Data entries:
____________________

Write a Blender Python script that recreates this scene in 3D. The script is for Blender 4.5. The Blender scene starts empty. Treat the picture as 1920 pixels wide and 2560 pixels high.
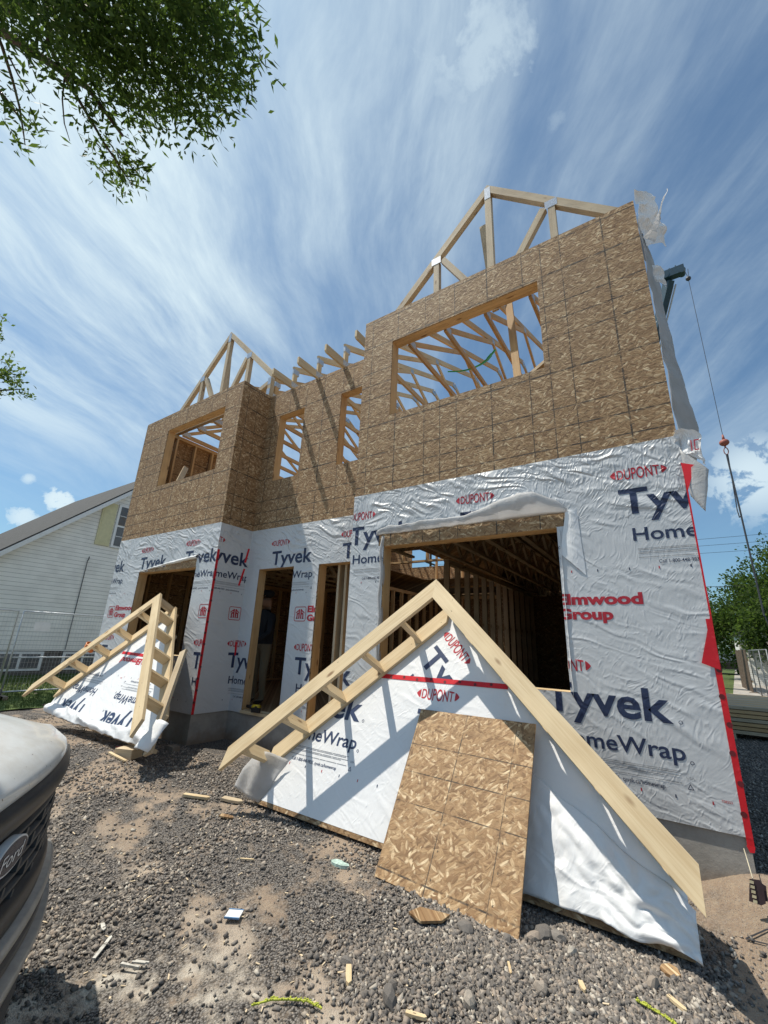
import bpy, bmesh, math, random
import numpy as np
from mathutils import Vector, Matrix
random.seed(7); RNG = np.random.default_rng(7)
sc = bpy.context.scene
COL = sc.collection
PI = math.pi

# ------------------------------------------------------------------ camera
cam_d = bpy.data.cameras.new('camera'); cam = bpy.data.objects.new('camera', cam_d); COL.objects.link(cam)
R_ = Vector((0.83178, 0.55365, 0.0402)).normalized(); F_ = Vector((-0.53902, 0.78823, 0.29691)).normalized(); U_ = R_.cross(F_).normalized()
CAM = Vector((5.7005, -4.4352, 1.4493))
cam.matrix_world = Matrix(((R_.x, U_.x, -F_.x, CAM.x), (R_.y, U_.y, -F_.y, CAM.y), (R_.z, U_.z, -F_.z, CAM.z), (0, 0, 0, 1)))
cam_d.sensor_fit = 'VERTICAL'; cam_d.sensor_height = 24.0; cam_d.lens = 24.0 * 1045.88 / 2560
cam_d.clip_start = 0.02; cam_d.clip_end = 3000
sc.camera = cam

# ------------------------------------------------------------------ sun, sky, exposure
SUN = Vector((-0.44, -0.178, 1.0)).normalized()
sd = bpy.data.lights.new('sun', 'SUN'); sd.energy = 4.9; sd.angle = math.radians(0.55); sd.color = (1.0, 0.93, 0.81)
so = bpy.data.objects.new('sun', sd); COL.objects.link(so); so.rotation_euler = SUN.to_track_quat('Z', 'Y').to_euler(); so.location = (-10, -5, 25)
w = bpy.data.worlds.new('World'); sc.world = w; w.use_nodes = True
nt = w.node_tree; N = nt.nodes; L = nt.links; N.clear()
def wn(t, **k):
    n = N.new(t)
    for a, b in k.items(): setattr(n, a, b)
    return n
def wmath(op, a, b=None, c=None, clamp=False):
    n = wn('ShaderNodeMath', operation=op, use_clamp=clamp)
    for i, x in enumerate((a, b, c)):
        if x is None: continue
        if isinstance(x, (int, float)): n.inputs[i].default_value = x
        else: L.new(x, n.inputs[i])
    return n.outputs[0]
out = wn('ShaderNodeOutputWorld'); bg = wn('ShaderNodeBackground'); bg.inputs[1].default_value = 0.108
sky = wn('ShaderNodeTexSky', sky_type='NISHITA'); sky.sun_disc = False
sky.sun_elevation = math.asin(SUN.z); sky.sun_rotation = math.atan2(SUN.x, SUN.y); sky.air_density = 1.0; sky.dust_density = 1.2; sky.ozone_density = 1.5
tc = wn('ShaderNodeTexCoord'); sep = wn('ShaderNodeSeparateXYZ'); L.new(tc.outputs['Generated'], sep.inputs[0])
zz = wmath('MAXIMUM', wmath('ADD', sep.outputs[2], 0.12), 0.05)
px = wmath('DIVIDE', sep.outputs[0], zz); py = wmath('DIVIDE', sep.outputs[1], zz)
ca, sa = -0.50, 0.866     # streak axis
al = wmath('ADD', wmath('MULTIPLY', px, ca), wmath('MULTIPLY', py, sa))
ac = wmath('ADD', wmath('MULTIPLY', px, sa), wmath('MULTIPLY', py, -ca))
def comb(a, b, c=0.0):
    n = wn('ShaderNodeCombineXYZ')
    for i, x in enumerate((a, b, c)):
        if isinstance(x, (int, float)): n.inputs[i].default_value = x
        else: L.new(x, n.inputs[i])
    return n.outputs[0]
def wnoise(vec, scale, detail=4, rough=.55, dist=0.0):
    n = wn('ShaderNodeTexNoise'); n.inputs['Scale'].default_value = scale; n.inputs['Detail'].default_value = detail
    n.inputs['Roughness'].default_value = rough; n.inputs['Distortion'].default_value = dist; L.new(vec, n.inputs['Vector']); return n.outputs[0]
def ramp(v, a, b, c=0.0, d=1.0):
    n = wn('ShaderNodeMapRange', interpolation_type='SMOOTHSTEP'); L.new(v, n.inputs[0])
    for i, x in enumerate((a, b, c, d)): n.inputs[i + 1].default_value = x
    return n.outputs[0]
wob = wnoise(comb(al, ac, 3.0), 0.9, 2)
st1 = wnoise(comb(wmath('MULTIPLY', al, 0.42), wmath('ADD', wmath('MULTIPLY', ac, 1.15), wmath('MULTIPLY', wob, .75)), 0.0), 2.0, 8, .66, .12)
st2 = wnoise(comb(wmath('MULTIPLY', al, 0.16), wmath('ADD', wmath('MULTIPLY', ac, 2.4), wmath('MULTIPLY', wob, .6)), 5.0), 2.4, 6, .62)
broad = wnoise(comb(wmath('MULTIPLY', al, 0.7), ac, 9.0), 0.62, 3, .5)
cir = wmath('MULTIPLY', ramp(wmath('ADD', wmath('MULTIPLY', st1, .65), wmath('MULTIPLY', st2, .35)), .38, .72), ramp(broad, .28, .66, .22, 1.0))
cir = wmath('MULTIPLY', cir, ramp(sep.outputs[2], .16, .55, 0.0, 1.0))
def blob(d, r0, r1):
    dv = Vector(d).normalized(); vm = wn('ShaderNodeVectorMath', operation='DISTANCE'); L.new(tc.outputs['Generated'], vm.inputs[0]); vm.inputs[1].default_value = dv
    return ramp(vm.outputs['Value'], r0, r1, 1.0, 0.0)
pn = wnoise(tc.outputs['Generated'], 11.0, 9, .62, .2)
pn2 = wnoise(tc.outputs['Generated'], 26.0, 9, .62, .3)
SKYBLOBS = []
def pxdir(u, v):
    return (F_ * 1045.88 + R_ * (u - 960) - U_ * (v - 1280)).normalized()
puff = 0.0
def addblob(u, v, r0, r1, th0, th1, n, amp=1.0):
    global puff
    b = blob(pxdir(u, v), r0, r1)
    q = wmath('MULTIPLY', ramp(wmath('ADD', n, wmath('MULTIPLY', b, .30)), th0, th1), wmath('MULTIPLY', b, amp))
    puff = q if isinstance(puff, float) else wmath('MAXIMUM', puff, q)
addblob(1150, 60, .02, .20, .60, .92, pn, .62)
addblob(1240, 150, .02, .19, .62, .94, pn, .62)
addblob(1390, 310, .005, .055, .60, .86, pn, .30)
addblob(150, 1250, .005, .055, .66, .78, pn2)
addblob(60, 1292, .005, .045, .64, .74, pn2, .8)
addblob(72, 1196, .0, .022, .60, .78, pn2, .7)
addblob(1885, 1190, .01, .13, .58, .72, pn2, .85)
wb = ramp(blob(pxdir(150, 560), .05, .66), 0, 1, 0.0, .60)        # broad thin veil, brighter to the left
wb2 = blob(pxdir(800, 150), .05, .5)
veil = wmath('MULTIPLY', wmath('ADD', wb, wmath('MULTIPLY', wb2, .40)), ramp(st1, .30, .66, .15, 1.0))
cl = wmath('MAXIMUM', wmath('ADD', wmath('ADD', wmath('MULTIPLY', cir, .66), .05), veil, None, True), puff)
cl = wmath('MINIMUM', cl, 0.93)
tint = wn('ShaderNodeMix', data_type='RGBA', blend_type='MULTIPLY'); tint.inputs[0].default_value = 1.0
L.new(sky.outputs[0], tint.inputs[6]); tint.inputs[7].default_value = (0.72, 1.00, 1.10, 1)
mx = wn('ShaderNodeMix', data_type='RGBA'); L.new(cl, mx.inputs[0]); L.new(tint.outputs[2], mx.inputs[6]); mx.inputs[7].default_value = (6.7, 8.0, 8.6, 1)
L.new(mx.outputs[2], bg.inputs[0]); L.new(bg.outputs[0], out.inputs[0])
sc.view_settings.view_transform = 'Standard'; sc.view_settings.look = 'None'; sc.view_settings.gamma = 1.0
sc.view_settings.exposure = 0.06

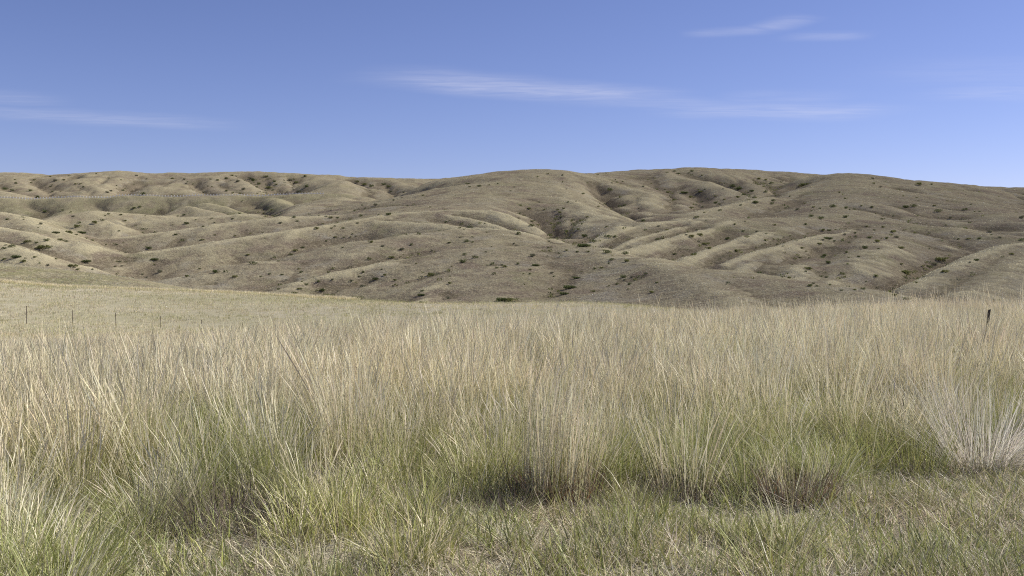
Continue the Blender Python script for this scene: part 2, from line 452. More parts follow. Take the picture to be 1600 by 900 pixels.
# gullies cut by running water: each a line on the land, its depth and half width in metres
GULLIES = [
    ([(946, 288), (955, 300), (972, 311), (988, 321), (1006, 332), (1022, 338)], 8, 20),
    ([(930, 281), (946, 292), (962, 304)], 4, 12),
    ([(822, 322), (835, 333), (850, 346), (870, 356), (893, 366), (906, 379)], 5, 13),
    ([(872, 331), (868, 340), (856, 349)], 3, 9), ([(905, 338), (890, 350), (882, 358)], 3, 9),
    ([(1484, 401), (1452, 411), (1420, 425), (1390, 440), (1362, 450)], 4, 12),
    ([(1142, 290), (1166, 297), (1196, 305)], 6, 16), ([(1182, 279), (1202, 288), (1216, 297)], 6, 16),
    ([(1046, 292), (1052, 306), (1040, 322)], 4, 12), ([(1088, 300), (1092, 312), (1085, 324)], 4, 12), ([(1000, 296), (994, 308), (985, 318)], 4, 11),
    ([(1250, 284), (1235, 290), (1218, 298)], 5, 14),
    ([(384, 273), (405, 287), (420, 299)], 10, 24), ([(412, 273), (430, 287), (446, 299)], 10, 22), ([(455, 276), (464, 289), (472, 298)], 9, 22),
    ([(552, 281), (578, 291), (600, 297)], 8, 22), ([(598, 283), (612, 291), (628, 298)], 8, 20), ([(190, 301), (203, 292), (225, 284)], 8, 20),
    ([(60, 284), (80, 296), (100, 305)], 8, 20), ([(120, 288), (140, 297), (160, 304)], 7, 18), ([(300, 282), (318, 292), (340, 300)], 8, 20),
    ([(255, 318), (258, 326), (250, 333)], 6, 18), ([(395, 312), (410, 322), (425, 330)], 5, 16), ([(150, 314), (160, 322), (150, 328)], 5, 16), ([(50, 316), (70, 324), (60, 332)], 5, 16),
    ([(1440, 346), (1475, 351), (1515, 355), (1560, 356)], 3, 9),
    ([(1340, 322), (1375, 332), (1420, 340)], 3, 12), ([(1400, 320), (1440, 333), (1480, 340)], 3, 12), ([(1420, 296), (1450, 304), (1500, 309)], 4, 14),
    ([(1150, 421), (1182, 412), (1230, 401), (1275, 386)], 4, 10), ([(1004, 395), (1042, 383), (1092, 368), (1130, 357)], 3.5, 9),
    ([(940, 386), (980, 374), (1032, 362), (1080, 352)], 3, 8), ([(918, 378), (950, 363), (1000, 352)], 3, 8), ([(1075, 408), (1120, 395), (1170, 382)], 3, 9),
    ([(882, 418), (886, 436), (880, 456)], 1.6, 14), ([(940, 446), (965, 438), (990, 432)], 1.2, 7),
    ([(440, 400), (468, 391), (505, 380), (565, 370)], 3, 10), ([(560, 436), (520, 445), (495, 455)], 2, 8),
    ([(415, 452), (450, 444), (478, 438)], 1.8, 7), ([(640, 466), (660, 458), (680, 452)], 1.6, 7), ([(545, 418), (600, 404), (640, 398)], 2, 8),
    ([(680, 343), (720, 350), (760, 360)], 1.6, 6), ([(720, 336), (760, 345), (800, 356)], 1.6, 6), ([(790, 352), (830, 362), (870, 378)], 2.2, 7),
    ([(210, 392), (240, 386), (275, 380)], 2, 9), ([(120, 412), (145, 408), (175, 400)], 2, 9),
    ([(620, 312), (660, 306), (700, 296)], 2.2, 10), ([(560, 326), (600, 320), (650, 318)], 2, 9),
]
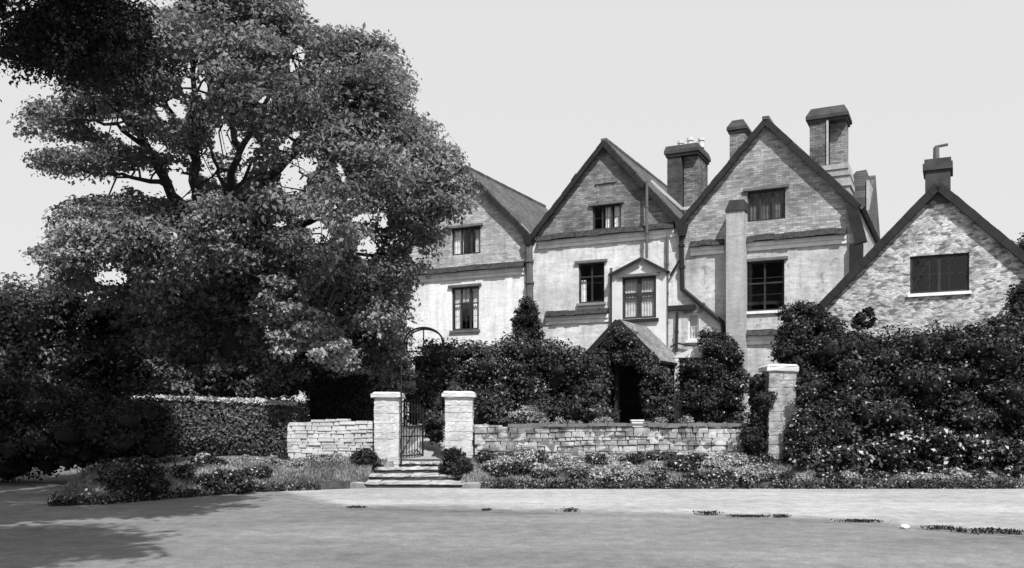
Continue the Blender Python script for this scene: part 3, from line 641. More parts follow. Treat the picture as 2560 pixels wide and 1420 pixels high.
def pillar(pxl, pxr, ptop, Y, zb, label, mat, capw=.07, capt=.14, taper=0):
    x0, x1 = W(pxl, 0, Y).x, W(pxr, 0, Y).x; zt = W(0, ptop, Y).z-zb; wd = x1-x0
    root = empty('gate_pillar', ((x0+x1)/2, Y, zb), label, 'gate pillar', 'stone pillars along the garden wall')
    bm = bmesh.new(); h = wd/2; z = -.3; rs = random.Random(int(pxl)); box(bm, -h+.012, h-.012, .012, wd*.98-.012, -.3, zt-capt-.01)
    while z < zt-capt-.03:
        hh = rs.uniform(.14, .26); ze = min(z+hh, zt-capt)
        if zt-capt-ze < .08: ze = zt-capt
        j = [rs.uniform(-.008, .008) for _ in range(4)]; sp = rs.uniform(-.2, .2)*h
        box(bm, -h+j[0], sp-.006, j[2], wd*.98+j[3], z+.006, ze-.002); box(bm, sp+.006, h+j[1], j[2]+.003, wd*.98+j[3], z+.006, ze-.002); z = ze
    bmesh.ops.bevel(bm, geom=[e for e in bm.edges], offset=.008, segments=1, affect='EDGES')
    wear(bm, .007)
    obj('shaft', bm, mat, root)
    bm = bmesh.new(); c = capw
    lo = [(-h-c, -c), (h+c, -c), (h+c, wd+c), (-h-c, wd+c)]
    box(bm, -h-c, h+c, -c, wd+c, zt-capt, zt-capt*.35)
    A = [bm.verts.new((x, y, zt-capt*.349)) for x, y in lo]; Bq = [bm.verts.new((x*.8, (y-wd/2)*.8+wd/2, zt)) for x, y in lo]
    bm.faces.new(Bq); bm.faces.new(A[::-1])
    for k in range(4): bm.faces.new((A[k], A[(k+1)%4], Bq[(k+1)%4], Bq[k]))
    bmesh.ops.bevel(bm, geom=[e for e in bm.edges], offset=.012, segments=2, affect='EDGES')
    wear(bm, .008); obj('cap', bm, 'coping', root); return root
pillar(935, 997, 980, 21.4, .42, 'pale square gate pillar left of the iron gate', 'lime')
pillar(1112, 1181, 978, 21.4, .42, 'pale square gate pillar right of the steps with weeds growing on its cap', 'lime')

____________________

§ **THE REQUEST**
Reproduce only the lines of the records from the start up to and including the line that holds "PI = math.pi"; do not carry over any picture.

§ **FINAL RESULT**
Write a Blender Python script that recreates this scene in 3D. The script is for Blender 4.5. The Blender scene starts empty. Treat the picture as 1920 pixels wide and 2560 pixels high.
import bpy, bmesh, math, random
import numpy as np
from mathutils import Vector, Matrix
random.seed(7); RNG = np.random.default_rng(7)
sc = bpy.context.scene
COL = sc.collection
PI = math.pi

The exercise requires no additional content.